The exercise:
Go through the records from the first line and retype each one exactly, stopping once the line with "F, CX, HY, CH" is done. Pictures are left out.
-- begin Record extracts --
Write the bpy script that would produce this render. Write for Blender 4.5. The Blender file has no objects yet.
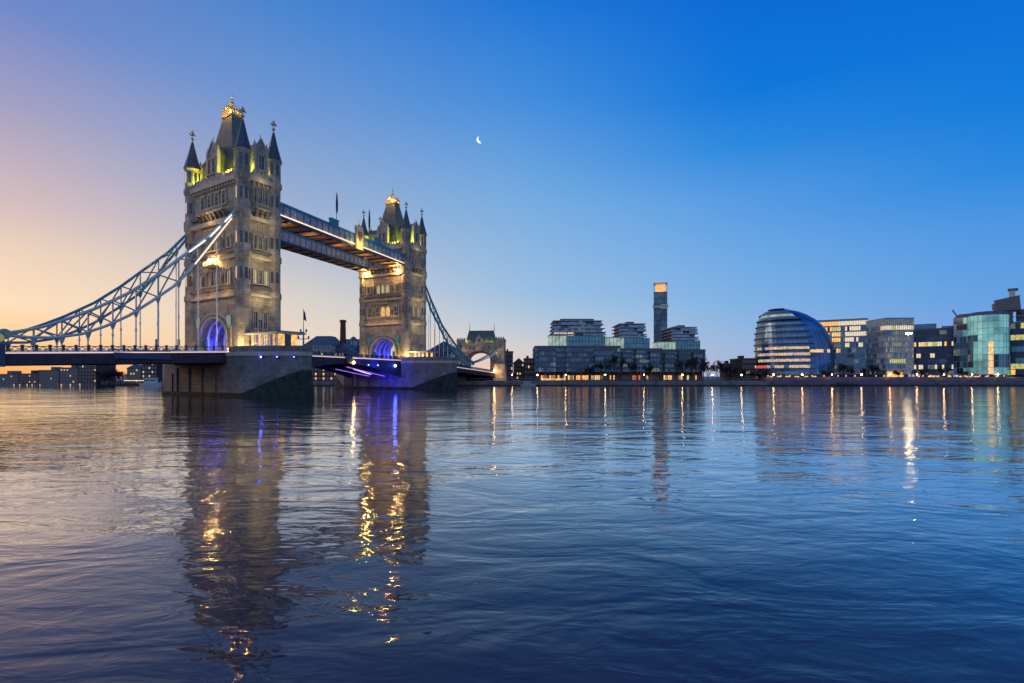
import bpy, math, random
from mathutils import Vector, Matrix
random.seed(7)
R = math.radians
SC = bpy.context.scene
COL = SC.collection
F, CX, HY, CH = 520.0, 512.0, 376.0, 4.56      # focal (px), centre column, horizon row, eye height over the water

# ------------------------------------------------------------------ camera
cd = bpy.data.cameras.new('camera'); cam = bpy.data.objects.new('camera', cd); COL.objects.link(cam)
cam.location = (0, 0, CH); cam.rotation_euler = (R(90), 0, 0)
cd.sensor_width = 36; cd.lens = 36*F/1024; cd.shift_y = (HY-341.5)/1024
cd.clip_end = 12000; cd.clip_start = 0.5
SC.camera = cam
SC.view_settings.view_transform = 'Standard'; SC.view_settings.look = 'None'
SC.view_settings.exposure = 0.0; SC.view_settings.gamma = 1.0
SC.render.engine = 'CYCLES'
SC.cycles.use_denoising = True
SC.cycles.max_bounces = 6; SC.cycles.glossy_bounces = 4; SC.cycles.diffuse_bounces = 2
SC.cycles.sample_clamp_indirect = 12; SC.cycles.sample_clamp_direct = 0
SC.cycles.caustics_reflective = False; SC.cycles.caustics_refractive = False

# ------------------------------------------------------------------ sky
def s2l(c): return tuple((v/255/12.92 if v/255 <= .04045 else ((v/255+.055)/1.055)**2.4) for v in c)
W = bpy.data.worlds.new('World'); SC.world = W; W.use_nodes = True
nt = W.node_tree; nt.nodes.clear(); N = nt.nodes.new; L = nt.links.new
out = N('ShaderNodeOutputWorld'); bg = N('ShaderNodeBackground'); L(bg.outputs[0], out.inputs[0])
tc = N('ShaderNodeTexCoord'); sp = N('ShaderNodeSeparateXYZ'); L(tc.outputs['Generated'], sp.inputs[0])
def M(op, a, b=None, c=None, clamp=False):
    n = N('ShaderNodeMath'); n.operation = op; n.use_clamp = clamp
    for i, v in enumerate((a, b, c)):
        if v is None: continue
        if isinstance(v, (int, float)): n.inputs[i].default_value = v
        else: L(v, n.inputs[i])
    return n.outputs[0]
elev = M('ARCSINE', sp.outputs[2])                       # radians
eu = M('DIVIDE', M('ABSOLUTE', elev), R(50), clamp=True)
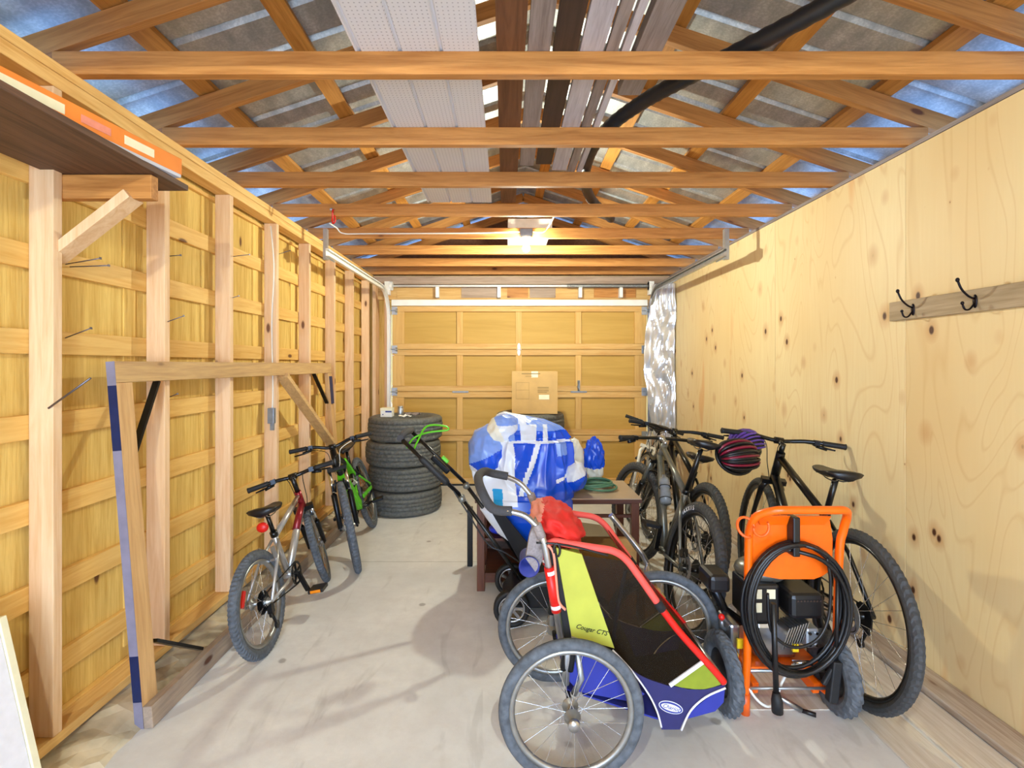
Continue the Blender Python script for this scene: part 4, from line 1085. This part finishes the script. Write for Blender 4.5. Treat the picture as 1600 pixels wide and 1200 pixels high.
-- end Record extracts --
Task output:
Write the bpy script that would produce this render. Write for Blender 4.5. The Blender file has no objects yet.
import bpy, math, random
from mathutils import Vector, Matrix
random.seed(7)
R = math.radians
SC = bpy.context.scene
COL = SC.collection
F, CX, HY, CH = 520.0, 512.0, 376.0, 4.56      # focal (px), centre column, horizon row, eye height over the water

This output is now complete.